10. I consider that in the light of law laid down by Supreme Court and this Court, in a case where complaint is dismissed because of non-appearance of the advocate due to strike, it is the advocate, who should compensate the litigants whose complaint was dismissed due to strike and should pay the entire monetary loss suffered by litigant. An advocate holds a position of trust vis-a-vis his client. If there is breach of trust and loss suffered by the client due to this breach of trust, the client must be compensated by the advocate for the loss suffered due to his negligence or due to his non-appearance in the Court on the ground of strike. Non-appearance of the advocate in the court on the date when case is fixed, on the pretext or ground of strike amounts to breach of faith and trust reposed in the advocate by the client, who engaged him and paid his fees.
11. In Damodardass Agarwal and Ors. v. R. Badrilal and Ors. Andhra Pradesh Court held that an advocate engaged by a litigant has lien over the papers during pendency of a case for payment of his fees. If an advocate has a lien over the papers of his client to recover his fees, his client has a right to recover the loss suffered by him due to negligence of the advocates or due to non-appearance of the advocate. on the ground of strike.

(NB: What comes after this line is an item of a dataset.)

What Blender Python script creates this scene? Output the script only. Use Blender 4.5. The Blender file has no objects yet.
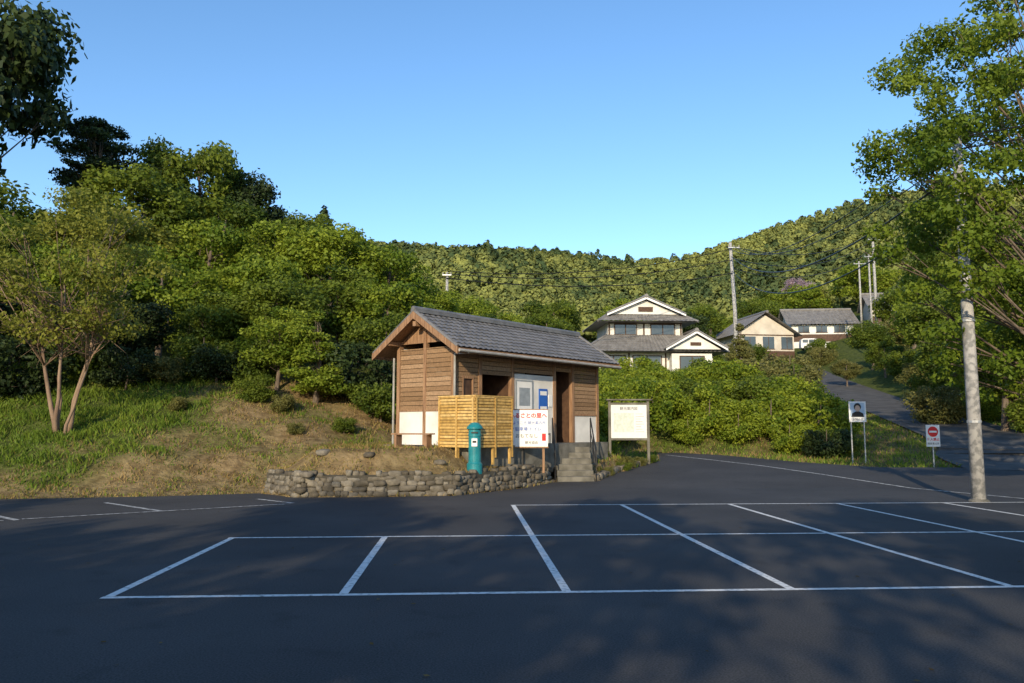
import bpy, math, numpy as np
from mathutils import Vector, Matrix
R_ = np.random.default_rng(7)
scene = bpy.context.scene
COL = scene.collection
def sstep(a,b,x):
    t=np.clip((x-a)/(b-a),0,1); return t*t*(3-2*t)
# ---------------------------------------------------------------- materials
def newmat(name):
    m=bpy.data.materials.new(name); m.use_nodes=True
    nt=m.node_tree; nt.nodes.clear()
    out=nt.nodes.new('ShaderNodeOutputMaterial'); return m,nt,out
def N(nt,t,**k):
    n=nt.nodes.new(t)
    for a,b in k.items(): setattr(n,a,b)
    return n
def rgba(c): return (c[0],c[1],c[2],1)
def surf(name,c1,c2=None,scale=4,rough=.7,bump=.0,bscale=None,metal=0,detail=6,spec=.3,stretch=None,lo=.35,hi=.65):
    m,nt,out=newmat(name)
    p=N(nt,'ShaderNodeBsdfPrincipled'); p.inputs['Roughness'].default_value=rough
    p.inputs['Metallic'].default_value=metal; p.inputs['Specular IOR Level'].default_value=spec
    nt.links.new(p.outputs[0],out.inputs[0])
    tc=N(nt,'ShaderNodeTexCoord'); vec=tc.outputs['Object']
    if stretch:
        mp=N(nt,'ShaderNodeMapping'); mp.inputs['Scale'].default_value=stretch
        nt.links.new(vec,mp.inputs[0]); vec=mp.outputs[0]
    if c2 is None: c2=tuple(x*.8 for x in c1)
    no=N(nt,'ShaderNodeTexNoise'); no.inputs['Scale'].default_value=scale; no.inputs['Detail'].default_value=detail
    nt.links.new(vec,no.inputs['Vector'])
    r=N(nt,'ShaderNodeValToRGB'); r.color_ramp.elements[0].position=lo; r.color_ramp.elements[1].position=hi
    r.color_ramp.elements[0].color=rgba(c1); r.color_ramp.elements[1].color=rgba(c2)
    nt.links.new(no.outputs[0],r.inputs[0]); nt.links.new(r.outputs[0],p.inputs['Base Color'])
    if bump>0:
        n2=N(nt,'ShaderNodeTexNoise'); n2.inputs['Scale'].default_value=bscale or scale*4; n2.inputs['Detail'].default_value=5
        nt.links.new(vec,n2.inputs['Vector'])
        b=N(nt,'ShaderNodeBump'); b.inputs['Strength'].default_value=bump; b.inputs['Distance'].default_value=.02
        nt.links.new(n2.outputs[0],b.inputs['Height']); nt.links.new(b.outputs[0],p.inputs['Normal'])
    return m
def leafmat(name,c1,c2,c3=None,trans=.35):
    m,nt,out=newmat(name)
    at=N(nt,'ShaderNodeAttribute',attribute_name='tint')
    r=N(nt,'ShaderNodeValToRGB'); e=r.color_ramp.elements
    e[0].position=0; e[0].color=rgba(c1); e[1].position=1; e[1].color=rgba(c2)
    nt.links.new(at.outputs['Fac'],r.inputs[0])
    if trans<=0:
        d=N(nt,'ShaderNodeBsdfDiffuse'); nt.links.new(r.outputs[0],d.inputs[0]); nt.links.new(d.outputs[0],out.inputs[0]); return m
    d=N(nt,'ShaderNodeBsdfPrincipled'); d.inputs['Roughness'].default_value=.55; d.inputs['Specular IOR Level'].default_value=.2
    nt.links.new(r.outputs[0],d.inputs['Base Color'])
    t=N(nt,'ShaderNodeBsdfTranslucent'); mx=N(nt,'ShaderNodeMixShader'); mx.inputs[0].default_value=trans
    hs=N(nt,'ShaderNodeHueSaturation'); hs.inputs['Value'].default_value=1.5; hs.inputs['Hue'].default_value=.48
    nt.links.new(r.outputs[0],hs.inputs['Color']); nt.links.new(hs.outputs[0],t.inputs[0])
    nt.links.new(d.outputs[0],mx.inputs[1]); nt.links.new(t.outputs[0],mx.inputs[2]); nt.links.new(mx.outputs[0],out.inputs[0])
    return m
def islandmat(name,c1,c2,c3,rough=.85,bump=.5,bscale=12):
    m,nt,out=newmat(name)
    g=N(nt,'ShaderNodeNewGeometry'); r=N(nt,'ShaderNodeValToRGB'); e=r.color_ramp.elements
    e[0].color=rgba(c1); e[1].color=rgba(c3); k=e.new(.5); k.color=rgba(c2)
    nt.links.new(g.outputs['Random Per Island'],r.inputs[0])
    tc=N(nt,'ShaderNodeTexCoord'); no=N(nt,'ShaderNodeTexNoise'); no.inputs['Scale'].default_value=bscale; no.inputs['Detail'].default_value=6
    nt.links.new(tc.outputs['Object'],no.inputs[0])
    mx=N(nt,'ShaderNodeMix',data_type='RGBA',blend_type='MULTIPLY'); mx.inputs[0].default_value=.7
    mr=N(nt,'ShaderNodeMapRange'); mr.inputs[1].default_value=.3; mr.inputs[2].default_value=.7; mr.inputs[3].default_value=.5; mr.inputs[4].default_value=1.2
    nt.links.new(no.outputs[0],mr.inputs[0]); nt.links.new(r.outputs[0],mx.inputs[6]); nt.links.new(mr.outputs[0],mx.inputs[7])
    p=N(nt,'ShaderNodeBsdfPrincipled'); p.inputs['Roughness'].default_value=rough; p.inputs['Specular IOR Level'].default_value=.2
    nt.links.new(mx.outputs[2],p.inputs['Base Color'])
    b=N(nt,'ShaderNodeBump'); b.inputs['Strength'].default_value=bump; b.inputs['Distance'].default_value=.02
    nt.links.new(no.outputs[0],b.inputs['Height']); nt.links.new(b.outputs[0],p.inputs['Normal'])
    nt.links.new(p.outputs[0],out.inputs[0]); return m

M={}
M['bark']=surf('bark',(.10,.075,.055),(.18,.14,.11),6,.9,.6,14,stretch=(1,1,.25))
M['bark_red']=surf('bark_reddish',(.17,.11,.075),(.27,.19,.13),5,.75,.3,14,stretch=(1,1,.3))
M['leaf']=leafmat('leaf_green',(.042,.075,.010),(.150,.195,.022))
M['leaf_b']=leafmat('leaf_spring_green',(.085,.140,.012),(.235,.29,.030))
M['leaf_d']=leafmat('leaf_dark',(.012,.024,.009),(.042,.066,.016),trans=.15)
M['leaf_y']=leafmat('leaf_yellow_green',(.11,.135,.018),(.26,.265,.040))
M['leaf_t']=leafmat('leaf_tea',(.085,.14,.012),(.25,.30,.026))
M['leaf_p']=leafmat('blossom_mauve',(.22,.16,.19),(.40,.31,.36))
M['leaf_far']=leafmat('leaf_forest_hazed',(.045,.072,.034),(.215,.235,.068),trans=0)  # far greens paled and blued, distance haze mixed into the leaf colour
M['leaf_olive']=leafmat('leaf_olive',(.10,.11,.028),(.21,.20,.06))
M['grass']=leafmat('grass_blade',(.085,.15,.016),(.20,.27,.035))
M['dry']=leafmat('dry_grass_blade',(.23,.155,.06),(.40,.29,.12),trans=.25)
M['olivegrass']=leafmat('olive_grass_blade',(.13,.13,.032),(.27,.22,.06),trans=.25)
M['litter']=leafmat('fallen_leaf',(.07,.045,.02),(.20,.14,.06),trans=0)
M['wood']=surf('weathered_wood',(.20,.11,.06),(.35,.21,.12),3,.7,.3,30,stretch=(6,6,.6))
M['clad']=islandmat('cladding_board',(.23,.14,.075),(.31,.195,.11),(.38,.25,.15),.75,.3,20)
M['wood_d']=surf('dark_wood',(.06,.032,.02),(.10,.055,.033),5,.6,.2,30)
M['plaster']=surf('white_plaster',(.60,.585,.55),(.76,.74,.70),1.5,.85,.15,30)
M['cream']=surf('cream_plaster',(.46,.41,.34),(.60,.55,.47),.8,.85,.15,30)
M['white']=surf('white_paint',(.76,.76,.75),(.80,.80,.79),3,.5)
M['bamboo']=islandmat('bamboo_slat',(.46,.28,.08),(.58,.37,.12),(.68,.46,.18),.55,.25,9)
M['tile']=surf('roof_tile',(.11,.108,.108),(.18,.175,.172),3,.45,.3,25,spec=.5)
M['tile2']=surf('grey_roof_tile',(.14,.132,.125),(.22,.21,.20),2,.5,.3,15,spec=.5)
M['conc']=surf('concrete',(.26,.25,.23),(.38,.37,.35),3,.85,.4,25)
M['concd']=surf('mossy_concrete',(.10,.095,.08),(.19,.18,.155),3,.9,.5,20)
M['concp']=surf('pole_concrete',(.22,.22,.22),(.40,.39,.38),7,.8,.3,25,lo=.42,hi=.55)
M['stone']=islandmat('rubble_stone',(.09,.077,.058),(.15,.13,.10),(.23,.205,.165),.9,.9,9)
M['mortar']=surf('dark_mortar',(.05,.045,.035),(.09,.08,.06),5,.95,.5)
M['teal']=surf('teal_paint',(.01,.17,.20),(.02,.23,.26),4,.35,spec=.5)
M['steel']=surf('galvanised_steel',(.38,.39,.40),(.48,.49,.5),6,.45,metal=.5)
M['black']=surf('black_metal',(.015,.015,.017),(.025,.025,.027),6,.45)
M['red']=surf('red_paint',(.60,.02,.02),(.66,.03,.03),4,.5)
M['blue']=surf('blue_paint',(.02,.10,.42),(.03,.13,.48),4,.5)
M['glass']=surf('window_glass',(.04,.05,.06),(.06,.07,.08),1,.08,spec=.8)
M['skin']=surf('printed_skin',(.5,.35,.26),(.55,.38,.3),5,.5)
M['board']=surf('notice_print',(.66,.68,.70),(.74,.75,.76),9,.5)
M['mapg']=surf('map_print_green',(.50,.57,.52),(.66,.69,.66),12,.5)

def asphalt():
    m,nt,out=newmat('asphalt')
    p=N(nt,'ShaderNodeBsdfPrincipled'); p.inputs['Roughness'].default_value=.85; p.inputs['Specular IOR Level'].default_value=.2
    tc=N(nt,'ShaderNodeTexCoord'); L=nt.links.new
    a=N(nt,'ShaderNodeTexNoise'); a.inputs['Scale'].default_value=.35; a.inputs['Detail'].default_value=5
    b=N(nt,'ShaderNodeTexNoise'); b.inputs['Scale'].default_value=60; b.inputs['Detail'].default_value=3
    L(tc.outputs['Object'],a.inputs[0]); L(tc.outputs['Object'],b.inputs[0])
    r=N(nt,'ShaderNodeValToRGB'); r.color_ramp.elements[0].position=.3; r.color_ramp.elements[1].position=.7
    r.color_ramp.elements[0].color=(.044,.043,.044,1); r.color_ramp.elements[1].color=(.068,.066,.066,1)
    L(a.outputs[0],r.inputs[0])
    mr=N(nt,'ShaderNodeMapRange'); mr.inputs[1].default_value=.3; mr.inputs[2].default_value=.75; mr.inputs[3].default_value=.55; mr.inputs[4].default_value=1.6
    L(b.outputs[0],mr.inputs[0])
    mx=N(nt,'ShaderNodeMix',data_type='RGBA',blend_type='MULTIPLY'); mx.inputs[0].default_value=1
    L(r.outputs[0],mx.inputs[6]); L(mr.outputs[0],mx.inputs[7])
    s=N(nt,'ShaderNodeTexNoise'); s.inputs['Scale'].default_value=1.7; s.inputs['Detail'].default_value=3; L(tc.outputs['Object'],s.inputs[0])
    m2=N(nt,'ShaderNodeMapRange'); m2.inputs[1].default_value=.60; m2.inputs[2].default_value=.70; m2.inputs[3].default_value=1; m2.inputs[4].default_value=.82; L(s.outputs[0],m2.inputs[0])
    mx2=N(nt,'ShaderNodeMix',data_type='RGBA',blend_type='MULTIPLY'); mx2.inputs[0].default_value=1
    L(mx.outputs[2],mx2.inputs[6]); L(m2.outputs[0],mx2.inputs[7]); L(mx2.outputs[2],p.inputs['Base Color'])
    bp=N(nt,'ShaderNodeBump'); bp.inputs['Strength'].default_value=.5; bp.inputs['Distance'].default_value=.01
    L(b.outputs[0],bp.inputs['Height']); L(bp.outputs[0],p.inputs['Normal']); L(p.outputs[0],out.inputs[0]); return m
M['asphalt']=asphalt()
M['paint']=surf('worn_road_paint',(.70,.69,.66),(.24,.24,.23),14,.7,lo=.50,hi=.72,detail=10)
M['paintw']=surf('faded_road_paint',(.50,.50,.48),(.14,.14,.14),10,.7,lo=.42,hi=.62,detail=10)
def groundmat():
    m,nt,out=newmat('ground_soil_grass'); L=nt.links.new
    p=N(nt,'ShaderNodeBsdfPrincipled'); p.inputs['Roughness'].default_value=.95; p.inputs['Specular IOR Level'].default_value=.1
    tc=N(nt,'ShaderNodeTexCoord')
    n1=N(nt,'ShaderNodeTexNoise'); n1.inputs['Scale'].default_value=3; n1.inputs['Detail'].default_value=8
    L(tc.outputs['Object'],n1.inputs[0])
    g=N(nt,'ShaderNodeValToRGB'); g.color_ramp.elements[0].position=.35; g.color_ramp.elements[1].position=.65
    g.color_ramp.elements[0].color=(.04,.055,.012,1); g.color_ramp.elements[1].color=(.10,.12,.028,1)
    d=N(nt,'ShaderNodeValToRGB'); d.color_ramp.elements[0].position=.35; d.color_ramp.elements[1].position=.65
    d.color_ramp.elements[0].color=(.13,.088,.042,1); d.color_ramp.elements[1].color=(.27,.195,.10,1)
    L(n1.outputs[0],g.inputs[0]); L(n1.outputs[0],d.inputs[0])
    at=N(nt,'ShaderNodeAttribute',attribute_name='dry')
    mx=N(nt,'ShaderNodeMix',data_type='RGBA'); L(at.outputs['Fac'],mx.inputs[0]); L(g.outputs[0],mx.inputs[6]); L(d.outputs[0],mx.inputs[7])
    L(mx.outputs[2],p.inputs['Base Color'])
    bp=N(nt,'ShaderNodeBump'); bp.inputs['Strength'].default_value=.8; bp.inputs['Distance'].default_value=.08
    n2=N(nt,'ShaderNodeTexNoise'); n2.inputs['Scale'].default_value=9; n2.inputs['Detail'].default_value=6
    L(tc.outputs['Object'],n2.inputs[0]); L(n2.outputs[0],bp.inputs['Height']); L(bp.outputs[0],p.inputs['Normal'])
    L(p.outputs[0],out.inputs[0]); return m
M['ground']=groundmat()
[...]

12. I consider that no Court can be a party to the strike of advocates and the court is duty bound to proceed further in the case irrespective of non-appearance of the counsel. The Trial Court rightly passed order dated 17th April, 2006. If the litigant has suffered any loss due to negligence of the advocate or non-appearance of the advocate, the litigant should recover the loss from the advocate.
13. There is no force in this petition. The petition is hereby dismissed. No orders as to cost.